§ **PROBLEM DESCRIPTION**
Output all lines exactly, with nothing added or dropped.

================

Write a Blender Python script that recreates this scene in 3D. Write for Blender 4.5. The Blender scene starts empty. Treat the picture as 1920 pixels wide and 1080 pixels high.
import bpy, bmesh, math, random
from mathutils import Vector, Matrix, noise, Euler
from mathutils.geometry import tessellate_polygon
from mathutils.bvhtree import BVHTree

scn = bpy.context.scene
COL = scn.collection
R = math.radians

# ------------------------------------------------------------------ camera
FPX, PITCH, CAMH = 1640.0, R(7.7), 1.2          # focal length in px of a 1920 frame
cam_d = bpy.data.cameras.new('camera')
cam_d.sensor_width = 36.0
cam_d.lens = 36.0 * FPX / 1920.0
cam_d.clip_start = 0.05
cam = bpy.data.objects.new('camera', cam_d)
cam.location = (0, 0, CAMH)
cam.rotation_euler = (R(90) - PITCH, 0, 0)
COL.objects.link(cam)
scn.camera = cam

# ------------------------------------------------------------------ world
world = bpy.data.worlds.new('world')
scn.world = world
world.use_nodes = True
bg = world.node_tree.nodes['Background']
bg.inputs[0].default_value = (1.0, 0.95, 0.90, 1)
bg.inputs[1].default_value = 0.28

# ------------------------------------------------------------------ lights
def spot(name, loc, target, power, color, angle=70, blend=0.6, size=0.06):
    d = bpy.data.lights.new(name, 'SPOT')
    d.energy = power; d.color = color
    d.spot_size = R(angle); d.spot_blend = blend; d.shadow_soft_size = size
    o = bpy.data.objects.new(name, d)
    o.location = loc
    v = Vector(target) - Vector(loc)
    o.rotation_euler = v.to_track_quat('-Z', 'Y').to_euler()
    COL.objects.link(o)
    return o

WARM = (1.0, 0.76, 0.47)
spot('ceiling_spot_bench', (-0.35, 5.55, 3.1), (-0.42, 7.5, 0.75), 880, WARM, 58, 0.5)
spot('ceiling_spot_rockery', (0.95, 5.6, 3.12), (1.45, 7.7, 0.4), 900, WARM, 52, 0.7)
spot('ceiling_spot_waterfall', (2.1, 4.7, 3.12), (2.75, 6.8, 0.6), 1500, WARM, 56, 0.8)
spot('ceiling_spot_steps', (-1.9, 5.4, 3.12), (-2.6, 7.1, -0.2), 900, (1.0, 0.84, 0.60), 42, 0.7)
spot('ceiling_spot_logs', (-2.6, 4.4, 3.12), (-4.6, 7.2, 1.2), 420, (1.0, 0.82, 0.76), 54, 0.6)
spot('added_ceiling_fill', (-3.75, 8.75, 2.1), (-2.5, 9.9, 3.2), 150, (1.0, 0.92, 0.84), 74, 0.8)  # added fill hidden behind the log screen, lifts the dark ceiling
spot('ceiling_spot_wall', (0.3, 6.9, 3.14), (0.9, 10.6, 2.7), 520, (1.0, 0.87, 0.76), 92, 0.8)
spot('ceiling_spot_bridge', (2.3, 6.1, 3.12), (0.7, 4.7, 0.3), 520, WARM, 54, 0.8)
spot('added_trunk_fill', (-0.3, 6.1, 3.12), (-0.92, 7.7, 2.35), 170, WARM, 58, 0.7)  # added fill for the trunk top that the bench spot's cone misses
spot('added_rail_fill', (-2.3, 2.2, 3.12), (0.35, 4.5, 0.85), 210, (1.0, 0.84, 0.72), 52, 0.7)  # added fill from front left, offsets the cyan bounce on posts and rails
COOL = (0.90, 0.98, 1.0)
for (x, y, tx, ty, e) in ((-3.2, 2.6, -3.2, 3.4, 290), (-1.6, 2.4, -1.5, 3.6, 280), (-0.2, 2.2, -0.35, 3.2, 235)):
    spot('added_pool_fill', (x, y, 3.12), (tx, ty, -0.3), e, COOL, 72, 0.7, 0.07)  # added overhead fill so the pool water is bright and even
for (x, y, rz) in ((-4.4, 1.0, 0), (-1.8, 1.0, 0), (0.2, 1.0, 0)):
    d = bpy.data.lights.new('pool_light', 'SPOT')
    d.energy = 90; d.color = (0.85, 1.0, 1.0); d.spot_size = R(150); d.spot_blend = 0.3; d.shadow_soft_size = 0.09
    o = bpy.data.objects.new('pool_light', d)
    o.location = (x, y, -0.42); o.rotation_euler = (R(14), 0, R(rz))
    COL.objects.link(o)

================

§ **WRITTEN REPLY**
Write a Blender Python script that recreates this scene in 3D. Write for Blender 4.5. The Blender scene starts empty. Treat the picture as 1920 pixels wide and 1080 pixels high.
import bpy, bmesh, math, random
from mathutils import Vector, Matrix, noise, Euler
from mathutils.geometry import tessellate_polygon
from mathutils.bvhtree import BVHTree

scn = bpy.context.scene
COL = scn.collection
R = math.radians

# ------------------------------------------------------------------ camera
FPX, PITCH, CAMH = 1640.0, R(7.7), 1.2          # focal length in px of a 1920 frame
cam_d = bpy.data.cameras.new('camera')
cam_d.sensor_width = 36.0
cam_d.lens = 36.0 * FPX / 1920.0
cam_d.clip_start = 0.05
cam = bpy.data.objects.new('camera', cam_d)
cam.location = (0, 0, CAMH)
cam.rotation_euler = (R(90) - PITCH, 0, 0)
COL.objects.link(cam)
scn.camera = cam

# ------------------------------------------------------------------ world
world = bpy.data.worlds.new('world')
scn.world = world
world.use_nodes = True
bg = world.node_tree.nodes['Background']
bg.inputs[0].default_value = (1.0, 0.95, 0.90, 1)
bg.inputs[1].default_value = 0.28

# ------------------------------------------------------------------ lights
def spot(name, loc, target, power, color, angle=70, blend=0.6, size=0.06):
    d = bpy.data.lights.new(name, 'SPOT')
    d.energy = power; d.color = color
    d.spot_size = R(angle); d.spot_blend = blend; d.shadow_soft_size = size
    o = bpy.data.objects.new(name, d)
    o.location = loc
    v = Vector(target) - Vector(loc)
    o.rotation_euler = v.to_track_quat('-Z', 'Y').to_euler()
    COL.objects.link(o)
    return o

WARM = (1.0, 0.76, 0.47)
spot('ceiling_spot_bench', (-0.35, 5.55, 3.1), (-0.42, 7.5, 0.75), 880, WARM, 58, 0.5)
spot('ceiling_spot_rockery', (0.95, 5.6, 3.12), (1.45, 7.7, 0.4), 900, WARM, 52, 0.7)
spot('ceiling_spot_waterfall', (2.1, 4.7, 3.12), (2.75, 6.8, 0.6), 1500, WARM, 56, 0.8)
spot('ceiling_spot_steps', (-1.9, 5.4, 3.12), (-2.6, 7.1, -0.2), 900, (1.0, 0.84, 0.60), 42, 0.7)
spot('ceiling_spot_logs', (-2.6, 4.4, 3.12), (-4.6, 7.2, 1.2), 420, (1.0, 0.82, 0.76), 54, 0.6)
spot('added_ceiling_fill', (-3.75, 8.75, 2.1), (-2.5, 9.9, 3.2), 150, (1.0, 0.92, 0.84), 74, 0.8)  # added fill hidden behind the log screen, lifts the dark ceiling
spot('ceiling_spot_wall', (0.3, 6.9, 3.14), (0.9, 10.6, 2.7), 520, (1.0, 0.87, 0.76), 92, 0.8)
spot('ceiling_spot_bridge', (2.3, 6.1, 3.12), (0.7, 4.7, 0.3), 520, WARM, 54, 0.8)
spot('added_trunk_fill', (-0.3, 6.1, 3.12), (-0.92, 7.7, 2.35), 170, WARM, 58, 0.7)  # added fill for the trunk top that the bench spot's cone misses
spot('added_rail_fill', (-2.3, 2.2, 3.12), (0.35, 4.5, 0.85), 210, (1.0, 0.84, 0.72), 52, 0.7)  # added fill from front left, offsets the cyan bounce on posts and rails
COOL = (0.90, 0.98, 1.0)
for (x, y, tx, ty, e) in ((-3.2, 2.6, -3.2, 3.4, 290), (-1.6, 2.4, -1.5, 3.6, 280), (-0.2, 2.2, -0.35, 3.2, 235)):
    spot('added_pool_fill', (x, y, 3.12), (tx, ty, -0.3), e, COOL, 72, 0.7, 0.07)  # added overhead fill so the pool water is bright and even
for (x, y, rz) in ((-4.4, 1.0, 0), (-1.8, 1.0, 0), (0.2, 1.0, 0)):
    d = bpy.data.lights.new('pool_light', 'SPOT')
    d.energy = 90; d.color = (0.85, 1.0, 1.0); d.spot_size = R(150); d.spot_blend = 0.3; d.shadow_soft_size = 0.09
    o = bpy.data.objects.new('pool_light', d)
    o.location = (x, y, -0.42); o.rotation_euler = (R(14), 0, R(rz))
    COL.objects.link(o)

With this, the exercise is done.